In total, Australian manufacturing contracted for the fourth consecutive month in March 2015, underscoring the types of issues confronted by the Reserve Bank of Australia (RBA) as it contemplates a further interest rate cut.
The aggregate Australian PMI produced each month by the Australian Industry Group remained firmly in contraction, recording 46.3. Any measure below 50 means a sector is in contraction and above 50, is expanding.
Fuelled by stronger residential housing demand (solid wood products) and continual growth in food and beverage (paper packaging and board) production, the Wood and Paper Products Sub-Sector index appears to have entered a period of modest expansion.

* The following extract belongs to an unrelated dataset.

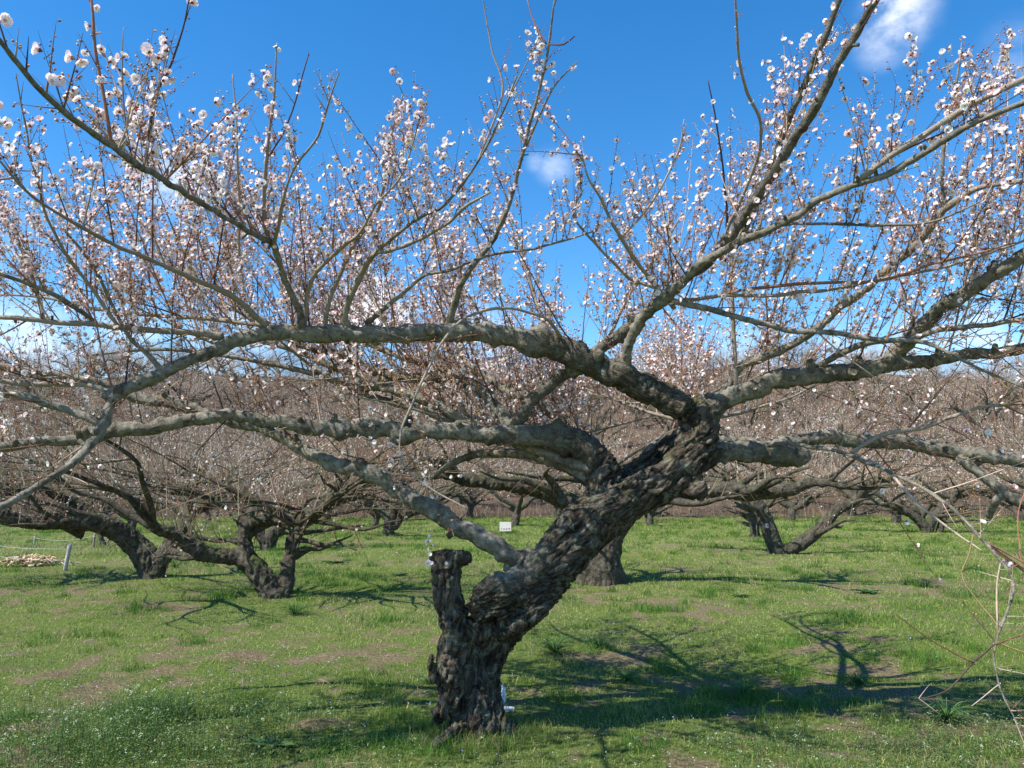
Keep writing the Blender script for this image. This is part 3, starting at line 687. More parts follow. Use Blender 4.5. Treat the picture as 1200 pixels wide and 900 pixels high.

While there can be volatility in these figures, they are recorded on a three month moving average (3MMA) basis. This is important because it suggests that in March, the alteration to business conditions brought about by the depreciation of the Australian Dollar has commenced taking effect to the point where it is contributing to expansion in both the packaging and printing sectors.
The table below shows the relative performance of the sub-sectors making up the Australian PMI.
The PMI is made up of a number of factors or activities. It takes into account production, capacity utilization, exports, employment and sales for example. It is relevant to consider two of these, at least.
While the decline in the Australian Dollar has assisted exporters, the same companies, as well as some of those not exporting, have also reported that their imported input costs are rising.